## INFORMATION PROVIDED

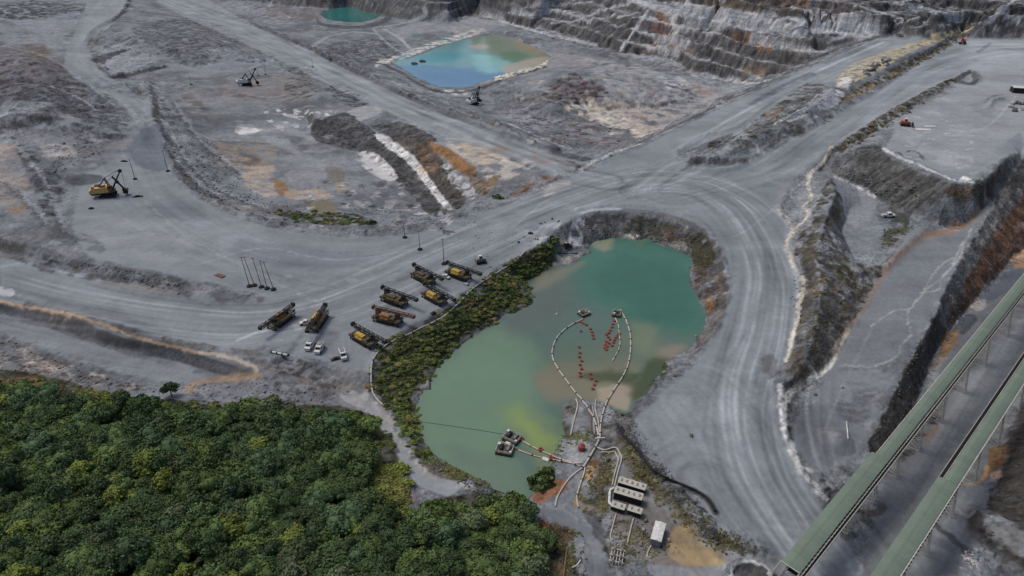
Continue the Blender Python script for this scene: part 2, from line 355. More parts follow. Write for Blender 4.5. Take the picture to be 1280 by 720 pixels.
for outl, wz in ((SHORE, ZW), (BLUE, ZB), (TEAL, ZT)):
    w = [at(x, y, wz)[:2] for x, y in outl]; s = window(w, 12); d = polydist(X[s], Y[s], w) + NC[s] * .8 + NB[s] * .8
    Z[s] = np.where(d < 0, np.minimum(Z[s], wz - np.clip(-d * .35, 0, 3)), np.where(d < 6, np.maximum(Z[s], wz + np.clip(d * .6, 0, .7) * (1 - ss(3, 6, d)) - 6 * ss(3, 6, d)), Z[s]))
    # beyond the rim nothing drops below the water line close by
_hc.clear()
gx, gy = grads(Z); SL = np.sqrt(gx * gx + gy * gy); SL = smooth(SL, 1); SLM = ss(.3, .75, SL)
# ------------------------------------------------------------------ ground colours (pigments of the place, with far ground and plateau lifted)
K = 1.4
def lin(c):
    c = np.array(c, float) / 255; return np.where(c < .04045, c / 12.92, ((c + .055) / 1.055) ** 2.4) * K
def tone(*c): return tuple(float(q) for q in lin(c))
C = np.zeros(X.shape + (3,))
g1, g2, g3 = lin((108, 112, 116)), lin((90, 93, 97)), lin((126, 130, 134))
t = ss(-.25, .3, NA + NB * .6)[..., None]; C[:] = g1 * (1 - t) + g2 * t
t = ss(.1, .45, ND + NB * .5)[..., None] * .6; C[:] = C * (1 - t) + g3 * t
DARKROCK = lin((72, 72, 74)); BROWNROCK = lin((82, 76, 71)); PALEROCK = lin((106, 105, 104))
sl = C * 0 + DARKROCK
t = ss(-.1, .4, fbm(X / 60, Y / 60, 3, 51))[..., None] * .7; sl = sl * (1 - t) + BROWNROCK * t
t = ss(.0, .7, S2 + S1 * .5 + NB)[..., None] * .7; sl = sl * (1 - t) + PALEROCK * t
t = (SLM * .85)[..., None]; C = C * (1 - t) + sl * t
t = ss(.12, .4, fbm(X / 16, Y / 16, 4, 61))[..., None] * (1 - SLM[..., None]) * .35; C = C * (1 - t) + lin((138, 137, 138)) * t
t = ss(.2, .5, fbm(X / 70, Y / 45, 4, 65))[..., None] * .25; C = C * (1 - t) + lin((116, 106, 102)) * t
GRIT = 1 - SM * .85; ROCKY = SLM * rough * .8

def blend(s, m, col):
    m = np.clip(m, 0, 1)[..., None]; g = (col[0] + col[1] + col[2]) / 3; k = (.8 if g > 118 else .88) if col[0] > col[2] + 8 else .85
    C[s] = C[s] * (1 - m) + lin([g + (q - g) * k for q in col]) * m
def A(col, pts, a=1.0, soft=2.5, edge=3.0, patch=0, grit=None, seed=0, slope=None, smoothit=2):
    """an area of ground of one colour; patch > 0 breaks it up, slope keeps it to steep (1) or level (-1) ground"""
    q = parse(pts); soft *= .45
    if min(col) > 140 and not patch: patch = .12
    patch = max(patch, 0)
    if smoothit: q = curve(q + q[:1], smoothit)[:-1]
    s, m, _ = region(q, soft, edge=edge)
    if patch: m = m * ss(-patch * .5 + .02, .22, fbm(X[s] / (6 + 20 * patch), Y[s] / (6 + 20 * patch), 4, 70 + seed) + (.18 - patch * .3))
    if slope: m = m * (SLM[s] if slope > 0 else 1 - SLM[s])
    if grit is not None: GRIT[s] = GRIT[s] * (1 - m) + grit * m
    if grit == 1 or grit == .9: ROCKY[s] = np.maximum(ROCKY[s], m)
    m = m * (.86 + .28 * ss(-.4, .4, NB[s])); blend(s, m * a, col)
def T(col, pts, w=1.0, a=.8, soft=None, brk=.5, n=5, seed=0, wob=.8):
    """a line on the ground (track, dust windrow, pale rill) w metres to each side"""
    c = [hitxy(*q) for q in curve(parse(pts), n)]; soft = soft or w * .7
    s = window(c, w + soft * 2 + wob * 3); d = polydist(X[s] + NC[s] * wob * 1.5 + NB[s] * wob * 1.5, Y[s] + NB[s] * wob + NC[s] * wob, c, False)
    m = 1 - ss(w - soft * .5, w + soft, d)
    if brk: m = m * (1 - brk + brk * ss(-.25, .2, fbm(X[s] / 7, Y[s] / 7, 3, 90 + seed)))
    blend(s, m * a, col)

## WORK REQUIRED
Make an exact copy of the listing above. Do not include the pictures.

## RESULT OF THIS EXERCISE
Continue the Blender Python script for this scene: part 2, from line 355. More parts follow. Write for Blender 4.5. Take the picture to be 1280 by 720 pixels.
for outl, wz in ((SHORE, ZW), (BLUE, ZB), (TEAL, ZT)):
    w = [at(x, y, wz)[:2] for x, y in outl]; s = window(w, 12); d = polydist(X[s], Y[s], w) + NC[s] * .8 + NB[s] * .8
    Z[s] = np.where(d < 0, np.minimum(Z[s], wz - np.clip(-d * .35, 0, 3)), np.where(d < 6, np.maximum(Z[s], wz + np.clip(d * .6, 0, .7) * (1 - ss(3, 6, d)) - 6 * ss(3, 6, d)), Z[s]))
    # beyond the rim nothing drops below the water line close by
_hc.clear()
gx, gy = grads(Z); SL = np.sqrt(gx * gx + gy * gy); SL = smooth(SL, 1); SLM = ss(.3, .75, SL)
# ------------------------------------------------------------------ ground colours (pigments of the place, with far ground and plateau lifted)
K = 1.4
def lin(c):
    c = np.array(c, float) / 255; return np.where(c < .04045, c / 12.92, ((c + .055) / 1.055) ** 2.4) * K
def tone(*c): return tuple(float(q) for q in lin(c))
C = np.zeros(X.shape + (3,))
g1, g2, g3 = lin((108, 112, 116)), lin((90, 93, 97)), lin((126, 130, 134))
t = ss(-.25, .3, NA + NB * .6)[..., None]; C[:] = g1 * (1 - t) + g2 * t
t = ss(.1, .45, ND + NB * .5)[..., None] * .6; C[:] = C * (1 - t) + g3 * t
DARKROCK = lin((72, 72, 74)); BROWNROCK = lin((82, 76, 71)); PALEROCK = lin((106, 105, 104))
sl = C * 0 + DARKROCK
t = ss(-.1, .4, fbm(X / 60, Y / 60, 3, 51))[..., None] * .7; sl = sl * (1 - t) + BROWNROCK * t
t = ss(.0, .7, S2 + S1 * .5 + NB)[..., None] * .7; sl = sl * (1 - t) + PALEROCK * t
t = (SLM * .85)[..., None]; C = C * (1 - t) + sl * t
t = ss(.12, .4, fbm(X / 16, Y / 16, 4, 61))[..., None] * (1 - SLM[..., None]) * .35; C = C * (1 - t) + lin((138, 137, 138)) * t
t = ss(.2, .5, fbm(X / 70, Y / 45, 4, 65))[..., None] * .25; C = C * (1 - t) + lin((116, 106, 102)) * t
GRIT = 1 - SM * .85; ROCKY = SLM * rough * .8

def blend(s, m, col):
    m = np.clip(m, 0, 1)[..., None]; g = (col[0] + col[1] + col[2]) / 3; k = (.8 if g > 118 else .88) if col[0] > col[2] + 8 else .85
    C[s] = C[s] * (1 - m) + lin([g + (q - g) * k for q in col]) * m
def A(col, pts, a=1.0, soft=2.5, edge=3.0, patch=0, grit=None, seed=0, slope=None, smoothit=2):
    """an area of ground of one colour; patch > 0 breaks it up, slope keeps it to steep (1) or level (-1) ground"""
    q = parse(pts); soft *= .45
    if min(col) > 140 and not patch: patch = .12
    patch = max(patch, 0)
    if smoothit: q = curve(q + q[:1], smoothit)[:-1]
    s, m, _ = region(q, soft, edge=edge)
    if patch: m = m * ss(-patch * .5 + .02, .22, fbm(X[s] / (6 + 20 * patch), Y[s] / (6 + 20 * patch), 4, 70 + seed) + (.18 - patch * .3))
    if slope: m = m * (SLM[s] if slope > 0 else 1 - SLM[s])
    if grit is not None: GRIT[s] = GRIT[s] * (1 - m) + grit * m
    if grit == 1 or grit == .9: ROCKY[s] = np.maximum(ROCKY[s], m)
    m = m * (.86 + .28 * ss(-.4, .4, NB[s])); blend(s, m * a, col)
def T(col, pts, w=1.0, a=.8, soft=None, brk=.5, n=5, seed=0, wob=.8):
    """a line on the ground (track, dust windrow, pale rill) w metres to each side"""
    c = [hitxy(*q) for q in curve(parse(pts), n)]; soft = soft or w * .7
    s = window(c, w + soft * 2 + wob * 3); d = polydist(X[s] + NC[s] * wob * 1.5 + NB[s] * wob * 1.5, Y[s] + NB[s] * wob + NC[s] * wob, c, False)
    m = 1 - ss(w - soft * .5, w + soft, d)
    if brk: m = m * (1 - brk + brk * ss(-.25, .2, fbm(X[s] / 7, Y[s] / 7, 3, 90 + seed)))
    blend(s, m * a, col)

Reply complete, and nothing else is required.